La Habana desde el Habana Libre; Atenas desde la Acrópolis; Manhattan desde el Empire State o Shangái desde la Jing Mao Tower: cada ciudad parece diferente cuando se le ve desde las alturas, porque se puede trazar, sin instrumentos, mapas propios y observar la vida más íntima de una urbe.
Mirar a la distancia desde lo alto provoca una sensación de pequeñez repentina, de ser una versión reducida de aquello que se mueve allá abajo. Por las calles las personas no son personas, sino un enjambre descontrolado de hormigas afanosas. Unos se ocultan del sol, otros corren para montar un ómnibus, y otros miran, desde las entradas de sus casas, la vida que discurre afuera.
En las azoteas los niños crían palomas, se tiende la ropa mojada, o alguien coloca los trastos viejos.
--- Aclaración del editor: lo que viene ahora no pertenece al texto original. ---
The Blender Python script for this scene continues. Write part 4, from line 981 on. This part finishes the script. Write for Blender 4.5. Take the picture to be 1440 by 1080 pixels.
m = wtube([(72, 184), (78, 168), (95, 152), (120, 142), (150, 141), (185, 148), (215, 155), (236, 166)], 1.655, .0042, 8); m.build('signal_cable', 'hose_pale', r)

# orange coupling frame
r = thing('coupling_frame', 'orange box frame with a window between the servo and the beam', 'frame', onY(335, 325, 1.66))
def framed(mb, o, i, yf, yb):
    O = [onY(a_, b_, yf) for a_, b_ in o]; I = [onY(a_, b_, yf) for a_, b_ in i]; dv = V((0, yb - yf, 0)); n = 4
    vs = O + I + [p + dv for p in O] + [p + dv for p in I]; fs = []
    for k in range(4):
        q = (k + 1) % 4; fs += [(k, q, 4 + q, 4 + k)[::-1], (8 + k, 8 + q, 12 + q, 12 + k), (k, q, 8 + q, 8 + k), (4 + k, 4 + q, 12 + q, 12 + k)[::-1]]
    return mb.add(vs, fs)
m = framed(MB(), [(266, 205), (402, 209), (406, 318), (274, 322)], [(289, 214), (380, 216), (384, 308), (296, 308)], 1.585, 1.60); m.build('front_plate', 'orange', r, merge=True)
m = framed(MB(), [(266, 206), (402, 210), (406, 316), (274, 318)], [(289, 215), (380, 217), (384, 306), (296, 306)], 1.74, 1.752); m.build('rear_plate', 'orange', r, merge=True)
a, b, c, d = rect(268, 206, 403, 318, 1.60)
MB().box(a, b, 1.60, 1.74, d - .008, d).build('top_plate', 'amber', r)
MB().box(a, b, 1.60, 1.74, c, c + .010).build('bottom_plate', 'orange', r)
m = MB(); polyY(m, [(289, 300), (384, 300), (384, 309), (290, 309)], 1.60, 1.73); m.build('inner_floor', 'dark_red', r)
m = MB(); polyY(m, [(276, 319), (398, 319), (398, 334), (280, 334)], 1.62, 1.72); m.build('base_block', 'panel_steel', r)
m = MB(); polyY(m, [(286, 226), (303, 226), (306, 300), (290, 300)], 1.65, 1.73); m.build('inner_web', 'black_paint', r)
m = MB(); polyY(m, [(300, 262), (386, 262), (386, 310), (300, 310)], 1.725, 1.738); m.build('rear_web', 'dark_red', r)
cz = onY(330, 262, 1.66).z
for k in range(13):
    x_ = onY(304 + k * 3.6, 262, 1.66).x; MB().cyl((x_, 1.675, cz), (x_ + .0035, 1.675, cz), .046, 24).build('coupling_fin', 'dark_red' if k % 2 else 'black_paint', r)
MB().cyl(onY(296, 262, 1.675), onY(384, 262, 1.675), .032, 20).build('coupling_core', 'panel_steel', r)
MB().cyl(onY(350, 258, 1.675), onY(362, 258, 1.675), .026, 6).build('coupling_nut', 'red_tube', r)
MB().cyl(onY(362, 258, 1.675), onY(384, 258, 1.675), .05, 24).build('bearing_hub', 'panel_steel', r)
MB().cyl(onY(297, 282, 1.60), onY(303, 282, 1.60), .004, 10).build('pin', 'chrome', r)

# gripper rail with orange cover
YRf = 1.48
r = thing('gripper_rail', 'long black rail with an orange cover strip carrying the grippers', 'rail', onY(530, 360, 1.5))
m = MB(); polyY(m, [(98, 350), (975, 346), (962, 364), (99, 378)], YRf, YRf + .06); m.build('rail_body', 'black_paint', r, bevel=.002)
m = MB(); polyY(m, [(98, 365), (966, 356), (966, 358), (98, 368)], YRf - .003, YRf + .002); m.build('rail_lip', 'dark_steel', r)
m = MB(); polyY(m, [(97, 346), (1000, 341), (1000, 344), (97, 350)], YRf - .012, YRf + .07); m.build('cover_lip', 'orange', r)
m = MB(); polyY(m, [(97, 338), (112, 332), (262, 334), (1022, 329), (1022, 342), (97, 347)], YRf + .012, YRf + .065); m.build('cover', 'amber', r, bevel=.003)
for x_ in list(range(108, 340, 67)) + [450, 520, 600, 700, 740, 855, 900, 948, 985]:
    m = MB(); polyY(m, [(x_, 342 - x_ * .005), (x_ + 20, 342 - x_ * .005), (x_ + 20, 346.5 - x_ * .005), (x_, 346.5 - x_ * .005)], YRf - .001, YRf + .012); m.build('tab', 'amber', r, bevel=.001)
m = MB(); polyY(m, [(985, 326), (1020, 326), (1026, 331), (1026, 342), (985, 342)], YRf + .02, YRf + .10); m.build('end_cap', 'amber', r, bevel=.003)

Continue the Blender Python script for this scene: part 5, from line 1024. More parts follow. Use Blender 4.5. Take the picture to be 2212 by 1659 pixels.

Los cables del tendido eléctrico y telefónico son una enorme telaraña visible por kilómetros, apoyados en diminutos palillos de fósforos.
Los autos son puntos de colores que se mueve a gran velocidad por las vías, juguetes para un niño más grande que los descoloca y recompone. Como no se ven los choferes, parece que tienen alma propia, que se mueven sin control. En los parqueos, otros se están quietos, como pequeñas bestias dormidas bajo el sol del mediodía.
La Calle 23 luce mucho menos ancha. Se vuelve una línea fina que se pierde cuanto más se aleja del Coopelia. La señalética sobre el asfalto cobra nitidez y sentido, como un lenguaje nuevo, más fácil de entender porque parece un mapa desplegado.
La Habana, a decenas de metros sobre su superficie, se deja ver como otra geografía; una maqueta enorme e imposible de abarcar en toda su extensión; un conglomerado de edificios dispares con techos variopintos.
En ciertas partes de La Habana Vieja, por ejemplo, abundan las cubiertas de tejas con el color terroso característico. En el Vedado, los árboles cubren las calles, un bosque disperso. El Malecón luce como el borde de un enorme recipiente de agua que la contiene e impide que arrase con la ciudad indefensa.
Desde El Morro o La Cabaña parece que podríamos, si quisiéramos, bombardear la ciudad con los viejos cañones. Y desde el faro, o el Cristo, el mar es un cinturón que la rodea y la constriñe.